Fighting Carrier’s Complex DIM Weight Rules to Save Money

Pierbridge, a provider of parcel shipping solutions, has come out with an interesting cartonization software solution. In comparison to transportation management systems, which have very robust optimization, parcel solutions have historically been rather limited in the optimization they offer.

In addition to parcel shipping software, warehouse management software providers offered cartonization solutions to help reduce parcel shipping costs. Cartonization has focused on the selection of the right carton based upon the sizes and weights of items for a given order. In practice, most companies had a limited number of box sizes and the cartonization solution was designed to minimize the amount of air in the box. If it was a one product shipment, the solution selects the smallest box the product will fit in. If multiple products are going to a destination, it selected the box size that all the packages could fit with the least wasted space.

Cartonization can have a good ROI. I talked to one distributor several years ago that had a payback period of less than a year. But when the largest overnight delivery carriers (FedEx and UPS) began applying dimensional weight pricing in 2015, the game changed. Now virtually all the parcel carriers have their own set of DIM weights, and they are pretty much all different.

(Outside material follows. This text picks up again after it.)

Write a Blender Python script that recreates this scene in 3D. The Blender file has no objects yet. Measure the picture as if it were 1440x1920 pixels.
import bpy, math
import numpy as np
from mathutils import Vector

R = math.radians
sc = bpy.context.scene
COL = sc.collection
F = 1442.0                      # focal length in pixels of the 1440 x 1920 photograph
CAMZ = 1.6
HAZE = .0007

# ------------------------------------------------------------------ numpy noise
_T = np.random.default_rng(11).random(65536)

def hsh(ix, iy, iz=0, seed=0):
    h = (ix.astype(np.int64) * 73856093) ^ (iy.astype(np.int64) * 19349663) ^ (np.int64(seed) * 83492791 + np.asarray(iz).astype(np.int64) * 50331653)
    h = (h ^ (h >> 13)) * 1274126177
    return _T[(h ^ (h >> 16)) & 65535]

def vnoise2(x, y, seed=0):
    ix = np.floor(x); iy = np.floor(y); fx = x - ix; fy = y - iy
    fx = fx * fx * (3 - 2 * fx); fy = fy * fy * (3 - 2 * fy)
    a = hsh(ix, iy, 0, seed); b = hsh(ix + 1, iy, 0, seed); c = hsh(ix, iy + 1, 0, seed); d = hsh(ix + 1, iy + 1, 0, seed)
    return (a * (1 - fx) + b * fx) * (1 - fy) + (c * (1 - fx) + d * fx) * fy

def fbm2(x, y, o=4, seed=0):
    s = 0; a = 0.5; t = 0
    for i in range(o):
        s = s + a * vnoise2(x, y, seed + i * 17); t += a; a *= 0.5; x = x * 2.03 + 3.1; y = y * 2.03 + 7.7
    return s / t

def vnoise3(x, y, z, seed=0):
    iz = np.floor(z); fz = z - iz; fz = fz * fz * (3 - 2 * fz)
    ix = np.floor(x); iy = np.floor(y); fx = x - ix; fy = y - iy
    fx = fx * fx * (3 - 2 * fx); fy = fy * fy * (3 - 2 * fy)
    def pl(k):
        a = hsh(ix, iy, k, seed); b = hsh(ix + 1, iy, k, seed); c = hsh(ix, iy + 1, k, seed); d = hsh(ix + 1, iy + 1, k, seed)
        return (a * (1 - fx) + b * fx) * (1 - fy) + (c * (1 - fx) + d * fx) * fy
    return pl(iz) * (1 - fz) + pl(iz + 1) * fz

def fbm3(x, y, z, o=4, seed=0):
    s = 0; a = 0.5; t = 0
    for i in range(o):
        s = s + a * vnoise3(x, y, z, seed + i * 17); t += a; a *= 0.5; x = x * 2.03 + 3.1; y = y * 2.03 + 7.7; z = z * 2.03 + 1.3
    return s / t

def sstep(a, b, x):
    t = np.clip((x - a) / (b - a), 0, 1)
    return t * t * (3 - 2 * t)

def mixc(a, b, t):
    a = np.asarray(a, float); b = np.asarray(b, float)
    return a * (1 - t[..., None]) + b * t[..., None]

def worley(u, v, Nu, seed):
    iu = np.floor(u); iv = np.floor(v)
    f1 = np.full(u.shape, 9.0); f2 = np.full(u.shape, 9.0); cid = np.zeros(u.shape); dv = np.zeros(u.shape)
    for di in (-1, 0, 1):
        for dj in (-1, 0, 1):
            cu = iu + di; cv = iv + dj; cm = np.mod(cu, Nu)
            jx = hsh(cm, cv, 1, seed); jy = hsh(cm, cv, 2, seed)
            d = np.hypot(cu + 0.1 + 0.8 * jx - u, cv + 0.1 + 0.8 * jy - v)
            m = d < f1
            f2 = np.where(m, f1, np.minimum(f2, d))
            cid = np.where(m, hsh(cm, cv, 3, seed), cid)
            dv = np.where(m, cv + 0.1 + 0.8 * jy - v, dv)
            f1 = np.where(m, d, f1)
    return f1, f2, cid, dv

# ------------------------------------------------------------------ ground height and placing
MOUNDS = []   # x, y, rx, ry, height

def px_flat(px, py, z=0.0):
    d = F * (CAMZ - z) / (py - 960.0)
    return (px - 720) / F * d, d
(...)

Dimensional weight pricing, referred to as DIM weight, sets the shipping price based on package volume which equates to the amount of space a package occupies in relation to its actual weight. This pricing method considers the exterior package size in relation to its actual weight, to determine the appropriate price. The dimensional weight calculation will apply if it is greater than the actual weight.

This is an optimization problem that to be solved needs to look at DIM rules by carrier, the various services offered by different carriers, and cartonization concurrently. That, by the way, is why I like the name of this product – Opdimizer – which is a play on both “optimization” and “DIM”.

The answer that maximizes savings can be nonobvious. For example, an order with 10 items won’t necessarily be packed in the smallest box that will fit those order lines. It might be that 6 items are packed in one box and four in another. I’ve always been a sucker for clever optimization solutions!